3 December 2012

Central African Republic: Trader Who Supplied Food to MLC 'Did Not Witness Any Crimes'

A businessman who supplied foodstuffs to Jean-Pierre Bemba's Congolese troops during their deployment in an armed conflict in the Central African Republic (CAR) said today that he did not witness any crimes committed by the foreign soldiers.

Testifying under the pseudonym 'Witness D04-066,' he stated that during the October 2002-March 2003 armed conflict, he visited various CAR towns, such as the capital Bangui, Damara, and PK 55. These visits were related to his food supply business. In none of these towns did he witness, or hear, of abuses perpetuated by fighters belonging to the Movement for the Liberation of Congo (MLC), the group Mr. Bemba led.

Prosecutors at the International Criminal Court (ICC), where the former Congolese senator has been on trial since November 2010, accuse his troops of committing rapes, murders, and pillaging. The towns which 'Witness D04-066' said he visited during the conflict period are among the locations where prosecutors and several prosecution witnesses claim the crimes were committed.

'Witness D04-066' told the trial presided by over by Judge Sylvia Steiner that he fled his Congolese homeland in 1996 and gained political asylum in the CAR. He lived in that country and conducted business while he held refugee status until March 15, 2003, the day rebels overthrew President Ange-Félix Patassé, who had invited Mr. Bemba's troops to prop up his fight against the insurgents.

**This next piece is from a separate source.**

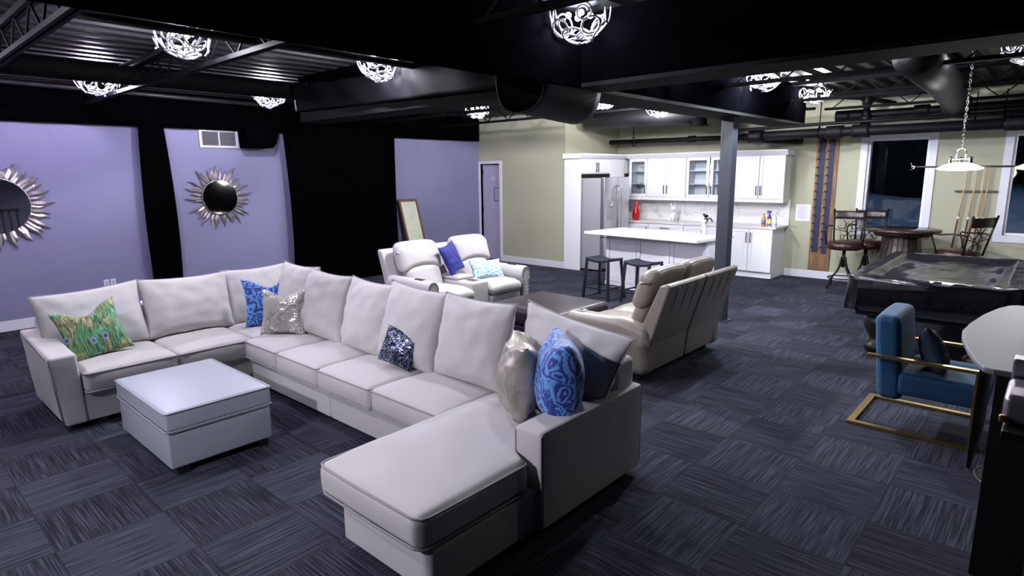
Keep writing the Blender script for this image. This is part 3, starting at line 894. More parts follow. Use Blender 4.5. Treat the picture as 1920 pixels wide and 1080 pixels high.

Under questioning by prosecution lawyer Jean-Jacques Badibanga, the witness stated that he lost everything he owned in the CAR to looters. He said many other Congolese traders fled the neighboring country at the time and have not returned.

However, 'Witness D04-066' rejected suggestions by Mr. Badibanga that their departure was because of abuses committed by MLC fighters against Central African citizens. Rather, said the witness, it was because of "business jealousy" that pitted locals against Congolese nationals.

"Did you see or hear talk of crimes committed by the MLC?' asked Mr. Badibanga.

"I didn't see, I didn't hear anything like that," replied the witness.

The witness also said he never heard any local or foreign radio station mentioning crimes committed by Mr. Bemba's soldiers. He also did not hear any civilians or President Patassé speak of atrocities. He only heard Mr. Patassé "congratulating" the MLC for defending and protecting his government.

'Witness D04-066' continues his testimony tomorrow morning.